EXERCISE: Extract every line below, verbatim.

# START OF DATA LINES

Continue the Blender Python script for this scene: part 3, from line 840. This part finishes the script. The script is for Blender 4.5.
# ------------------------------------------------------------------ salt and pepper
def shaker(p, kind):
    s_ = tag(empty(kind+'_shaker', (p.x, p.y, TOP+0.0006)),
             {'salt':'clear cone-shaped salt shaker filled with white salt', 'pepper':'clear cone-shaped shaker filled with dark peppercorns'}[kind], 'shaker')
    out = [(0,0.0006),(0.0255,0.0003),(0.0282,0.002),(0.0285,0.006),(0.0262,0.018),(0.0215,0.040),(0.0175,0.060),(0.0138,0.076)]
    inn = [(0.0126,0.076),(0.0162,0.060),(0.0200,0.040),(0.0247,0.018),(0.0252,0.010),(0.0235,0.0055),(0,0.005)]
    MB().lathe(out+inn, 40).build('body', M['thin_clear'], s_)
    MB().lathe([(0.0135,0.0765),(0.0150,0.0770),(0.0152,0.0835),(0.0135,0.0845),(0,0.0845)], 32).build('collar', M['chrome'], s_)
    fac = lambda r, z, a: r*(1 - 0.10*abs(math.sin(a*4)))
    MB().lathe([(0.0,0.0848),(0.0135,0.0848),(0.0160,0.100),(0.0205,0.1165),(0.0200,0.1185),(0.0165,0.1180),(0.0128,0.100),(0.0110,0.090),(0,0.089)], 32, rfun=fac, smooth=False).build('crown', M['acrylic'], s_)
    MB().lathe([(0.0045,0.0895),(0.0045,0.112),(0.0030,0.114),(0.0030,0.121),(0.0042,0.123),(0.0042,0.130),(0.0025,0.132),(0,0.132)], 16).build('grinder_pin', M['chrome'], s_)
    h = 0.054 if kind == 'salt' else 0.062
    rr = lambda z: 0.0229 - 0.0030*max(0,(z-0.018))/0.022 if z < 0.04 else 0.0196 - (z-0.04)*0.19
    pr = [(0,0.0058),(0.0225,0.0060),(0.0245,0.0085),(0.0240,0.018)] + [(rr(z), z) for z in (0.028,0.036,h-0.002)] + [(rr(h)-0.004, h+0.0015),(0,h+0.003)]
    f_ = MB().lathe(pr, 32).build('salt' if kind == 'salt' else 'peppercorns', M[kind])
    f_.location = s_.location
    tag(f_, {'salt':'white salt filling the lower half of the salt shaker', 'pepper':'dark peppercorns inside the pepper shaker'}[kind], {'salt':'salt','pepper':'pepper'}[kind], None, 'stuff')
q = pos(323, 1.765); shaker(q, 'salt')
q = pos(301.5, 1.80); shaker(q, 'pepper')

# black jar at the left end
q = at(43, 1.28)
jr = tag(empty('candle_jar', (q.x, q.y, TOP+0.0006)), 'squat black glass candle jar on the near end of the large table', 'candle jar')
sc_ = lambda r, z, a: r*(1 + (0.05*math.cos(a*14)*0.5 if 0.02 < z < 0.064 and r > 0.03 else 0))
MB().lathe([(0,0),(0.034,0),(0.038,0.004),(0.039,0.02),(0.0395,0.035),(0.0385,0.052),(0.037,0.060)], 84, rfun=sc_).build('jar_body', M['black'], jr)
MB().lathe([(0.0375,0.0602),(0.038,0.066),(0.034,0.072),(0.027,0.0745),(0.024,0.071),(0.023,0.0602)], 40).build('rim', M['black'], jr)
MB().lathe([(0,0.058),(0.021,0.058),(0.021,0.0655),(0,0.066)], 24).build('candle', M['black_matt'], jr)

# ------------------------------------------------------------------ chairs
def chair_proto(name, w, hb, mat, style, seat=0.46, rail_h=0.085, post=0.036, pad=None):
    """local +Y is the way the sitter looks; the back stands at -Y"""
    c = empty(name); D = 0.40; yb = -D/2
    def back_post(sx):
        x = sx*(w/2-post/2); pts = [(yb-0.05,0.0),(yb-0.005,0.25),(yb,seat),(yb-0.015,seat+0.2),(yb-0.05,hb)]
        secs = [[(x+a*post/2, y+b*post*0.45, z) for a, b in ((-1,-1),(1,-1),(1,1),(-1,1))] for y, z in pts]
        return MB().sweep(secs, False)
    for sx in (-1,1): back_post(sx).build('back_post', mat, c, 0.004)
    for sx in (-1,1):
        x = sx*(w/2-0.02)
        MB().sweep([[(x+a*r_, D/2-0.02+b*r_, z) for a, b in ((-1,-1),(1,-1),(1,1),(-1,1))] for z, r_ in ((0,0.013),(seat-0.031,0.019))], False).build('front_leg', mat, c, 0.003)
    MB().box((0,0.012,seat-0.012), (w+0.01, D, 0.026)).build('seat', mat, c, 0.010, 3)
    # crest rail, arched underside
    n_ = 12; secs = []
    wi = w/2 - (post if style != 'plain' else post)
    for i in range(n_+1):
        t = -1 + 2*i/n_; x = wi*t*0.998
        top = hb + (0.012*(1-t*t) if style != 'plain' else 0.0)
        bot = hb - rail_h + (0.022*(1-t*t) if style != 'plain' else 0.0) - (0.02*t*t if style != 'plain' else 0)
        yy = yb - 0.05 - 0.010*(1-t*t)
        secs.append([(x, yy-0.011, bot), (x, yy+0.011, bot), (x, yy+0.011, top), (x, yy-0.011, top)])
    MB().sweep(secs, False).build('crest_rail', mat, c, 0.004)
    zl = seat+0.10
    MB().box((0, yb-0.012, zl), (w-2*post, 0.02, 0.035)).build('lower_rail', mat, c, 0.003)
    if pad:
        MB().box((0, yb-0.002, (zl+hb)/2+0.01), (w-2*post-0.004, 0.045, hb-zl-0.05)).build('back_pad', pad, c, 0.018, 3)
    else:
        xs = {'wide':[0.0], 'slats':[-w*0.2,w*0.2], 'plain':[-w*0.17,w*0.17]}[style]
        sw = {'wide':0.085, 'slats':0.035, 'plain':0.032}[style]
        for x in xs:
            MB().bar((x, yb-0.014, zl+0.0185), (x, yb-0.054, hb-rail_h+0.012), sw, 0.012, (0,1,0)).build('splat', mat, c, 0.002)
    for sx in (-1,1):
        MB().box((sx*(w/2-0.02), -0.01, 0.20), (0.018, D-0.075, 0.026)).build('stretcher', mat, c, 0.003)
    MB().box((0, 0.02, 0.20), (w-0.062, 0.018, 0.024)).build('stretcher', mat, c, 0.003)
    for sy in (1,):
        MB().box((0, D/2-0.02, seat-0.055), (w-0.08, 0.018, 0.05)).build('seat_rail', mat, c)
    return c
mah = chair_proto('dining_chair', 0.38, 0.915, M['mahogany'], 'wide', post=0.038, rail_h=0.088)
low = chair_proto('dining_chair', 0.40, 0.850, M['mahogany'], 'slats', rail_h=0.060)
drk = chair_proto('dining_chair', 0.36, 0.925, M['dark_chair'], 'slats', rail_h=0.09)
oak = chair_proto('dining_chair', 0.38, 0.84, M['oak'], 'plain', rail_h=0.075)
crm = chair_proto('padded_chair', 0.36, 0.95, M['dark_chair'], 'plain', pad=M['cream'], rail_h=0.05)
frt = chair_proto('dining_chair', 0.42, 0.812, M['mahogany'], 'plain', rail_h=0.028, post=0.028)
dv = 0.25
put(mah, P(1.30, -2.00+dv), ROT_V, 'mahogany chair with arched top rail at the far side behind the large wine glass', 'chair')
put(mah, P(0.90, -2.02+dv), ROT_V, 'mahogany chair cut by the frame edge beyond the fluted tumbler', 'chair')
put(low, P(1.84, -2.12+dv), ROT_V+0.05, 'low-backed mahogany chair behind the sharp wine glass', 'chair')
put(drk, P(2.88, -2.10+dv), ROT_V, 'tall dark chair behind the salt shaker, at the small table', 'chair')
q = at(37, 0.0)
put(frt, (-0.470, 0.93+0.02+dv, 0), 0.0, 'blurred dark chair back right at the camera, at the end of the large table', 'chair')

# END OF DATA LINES

THE OUTPUT:
Continue the Blender Python script for this scene: part 3, from line 840. This part finishes the script. The script is for Blender 4.5.
# ------------------------------------------------------------------ salt and pepper
def shaker(p, kind):
    s_ = tag(empty(kind+'_shaker', (p.x, p.y, TOP+0.0006)),
             {'salt':'clear cone-shaped salt shaker filled with white salt', 'pepper':'clear cone-shaped shaker filled with dark peppercorns'}[kind], 'shaker')
    out = [(0,0.0006),(0.0255,0.0003),(0.0282,0.002),(0.0285,0.006),(0.0262,0.018),(0.0215,0.040),(0.0175,0.060),(0.0138,0.076)]
    inn = [(0.0126,0.076),(0.0162,0.060),(0.0200,0.040),(0.0247,0.018),(0.0252,0.010),(0.0235,0.0055),(0,0.005)]
    MB().lathe(out+inn, 40).build('body', M['thin_clear'], s_)
    MB().lathe([(0.0135,0.0765),(0.0150,0.0770),(0.0152,0.0835),(0.0135,0.0845),(0,0.0845)], 32).build('collar', M['chrome'], s_)
    fac = lambda r, z, a: r*(1 - 0.10*abs(math.sin(a*4)))
    MB().lathe([(0.0,0.0848),(0.0135,0.0848),(0.0160,0.100),(0.0205,0.1165),(0.0200,0.1185),(0.0165,0.1180),(0.0128,0.100),(0.0110,0.090),(0,0.089)], 32, rfun=fac, smooth=False).build('crown', M['acrylic'], s_)
    MB().lathe([(0.0045,0.0895),(0.0045,0.112),(0.0030,0.114),(0.0030,0.121),(0.0042,0.123),(0.0042,0.130),(0.0025,0.132),(0,0.132)], 16).build('grinder_pin', M['chrome'], s_)
    h = 0.054 if kind == 'salt' else 0.062
    rr = lambda z: 0.0229 - 0.0030*max(0,(z-0.018))/0.022 if z < 0.04 else 0.0196 - (z-0.04)*0.19
    pr = [(0,0.0058),(0.0225,0.0060),(0.0245,0.0085),(0.0240,0.018)] + [(rr(z), z) for z in (0.028,0.036,h-0.002)] + [(rr(h)-0.004, h+0.0015),(0,h+0.003)]
    f_ = MB().lathe(pr, 32).build('salt' if kind == 'salt' else 'peppercorns', M[kind])
    f_.location = s_.location
    tag(f_, {'salt':'white salt filling the lower half of the salt shaker', 'pepper':'dark peppercorns inside the pepper shaker'}[kind], {'salt':'salt','pepper':'pepper'}[kind], None, 'stuff')
q = pos(323, 1.765); shaker(q, 'salt')
q = pos(301.5, 1.80); shaker(q, 'pepper')

# black jar at the left end
q = at(43, 1.28)
jr = tag(empty('candle_jar', (q.x, q.y, TOP+0.0006)), 'squat black glass candle jar on the near end of the large table', 'candle jar')
sc_ = lambda r, z, a: r*(1 + (0.05*math.cos(a*14)*0.5 if 0.02 < z < 0.064 and r > 0.03 else 0))
MB().lathe([(0,0),(0.034,0),(0.038,0.004),(0.039,0.02),(0.0395,0.035),(0.0385,0.052),(0.037,0.060)], 84, rfun=sc_).build('jar_body', M['black'], jr)
MB().lathe([(0.0375,0.0602),(0.038,0.066),(0.034,0.072),(0.027,0.0745),(0.024,0.071),(0.023,0.0602)], 40).build('rim', M['black'], jr)
MB().lathe([(0,0.058),(0.021,0.058),(0.021,0.0655),(0,0.066)], 24).build('candle', M['black_matt'], jr)

# ------------------------------------------------------------------ chairs
def chair_proto(name, w, hb, mat, style, seat=0.46, rail_h=0.085, post=0.036, pad=None):
    """local +Y is the way the sitter looks; the back stands at -Y"""
    c = empty(name); D = 0.40; yb = -D/2
    def back_post(sx):
        x = sx*(w/2-post/2); pts = [(yb-0.05,0.0),(yb-0.005,0.25),(yb,seat),(yb-0.015,seat+0.2),(yb-0.05,hb)]
        secs = [[(x+a*post/2, y+b*post*0.45, z) for a, b in ((-1,-1),(1,-1),(1,1),(-1,1))] for y, z in pts]
        return MB().sweep(secs, False)
    for sx in (-1,1): back_post(sx).build('back_post', mat, c, 0.004)
    for sx in (-1,1):
        x = sx*(w/2-0.02)
        MB().sweep([[(x+a*r_, D/2-0.02+b*r_, z) for a, b in ((-1,-1),(1,-1),(1,1),(-1,1))] for z, r_ in ((0,0.013),(seat-0.031,0.019))], False).build('front_leg', mat, c, 0.003)
    MB().box((0,0.012,seat-0.012), (w+0.01, D, 0.026)).build('seat', mat, c, 0.010, 3)
    # crest rail, arched underside
    n_ = 12; secs = []
    wi = w/2 - (post if style != 'plain' else post)
    for i in range(n_+1):
        t = -1 + 2*i/n_; x = wi*t*0.998
        top = hb + (0.012*(1-t*t) if style != 'plain' else 0.0)
        bot = hb - rail_h + (0.022*(1-t*t) if style != 'plain' else 0.0) - (0.02*t*t if style != 'plain' else 0)
        yy = yb - 0.05 - 0.010*(1-t*t)
        secs.append([(x, yy-0.011, bot), (x, yy+0.011, bot), (x, yy+0.011, top), (x, yy-0.011, top)])
    MB().sweep(secs, False).build('crest_rail', mat, c, 0.004)
    zl = seat+0.10
    MB().box((0, yb-0.012, zl), (w-2*post, 0.02, 0.035)).build('lower_rail', mat, c, 0.003)
    if pad:
        MB().box((0, yb-0.002, (zl+hb)/2+0.01), (w-2*post-0.004, 0.045, hb-zl-0.05)).build('back_pad', pad, c, 0.018, 3)
    else:
        xs = {'wide':[0.0], 'slats':[-w*0.2,w*0.2], 'plain':[-w*0.17,w*0.17]}[style]
        sw = {'wide':0.085, 'slats':0.035, 'plain':0.032}[style]
        for x in xs:
            MB().bar((x, yb-0.014, zl+0.0185), (x, yb-0.054, hb-rail_h+0.012), sw, 0.012, (0,1,0)).build('splat', mat, c, 0.002)
    for sx in (-1,1):
        MB().box((sx*(w/2-0.02), -0.01, 0.20), (0.018, D-0.075, 0.026)).build('stretcher', mat, c, 0.003)
    MB().box((0, 0.02, 0.20), (w-0.062, 0.018, 0.024)).build('stretcher', mat, c, 0.003)
    for sy in (1,):
        MB().box((0, D/2-0.02, seat-0.055), (w-0.08, 0.018, 0.05)).build('seat_rail', mat, c)
    return c
mah = chair_proto('dining_chair', 0.38, 0.915, M['mahogany'], 'wide', post=0.038, rail_h=0.088)
low = chair_proto('dining_chair', 0.40, 0.850, M['mahogany'], 'slats', rail_h=0.060)
drk = chair_proto('dining_chair', 0.36, 0.925, M['dark_chair'], 'slats', rail_h=0.09)
oak = chair_proto('dining_chair', 0.38, 0.84, M['oak'], 'plain', rail_h=0.075)
crm = chair_proto('padded_chair', 0.36, 0.95, M['dark_chair'], 'plain', pad=M['cream'], rail_h=0.05)
frt = chair_proto('dining_chair', 0.42, 0.812, M['mahogany'], 'plain', rail_h=0.028, post=0.028)
dv = 0.25
put(mah, P(1.30, -2.00+dv), ROT_V, 'mahogany chair with arched top rail at the far side behind the large wine glass', 'chair')
put(mah, P(0.90, -2.02+dv), ROT_V, 'mahogany chair cut by the frame edge beyond the fluted tumbler', 'chair')
put(low, P(1.84, -2.12+dv), ROT_V+0.05, 'low-backed mahogany chair behind the sharp wine glass', 'chair')
put(drk, P(2.88, -2.10+dv), ROT_V, 'tall dark chair behind the salt shaker, at the small table', 'chair')
q = at(37, 0.0)
put(frt, (-0.470, 0.93+0.02+dv, 0), 0.0, 'blurred dark chair back right at the camera, at the end of the large table', 'chair')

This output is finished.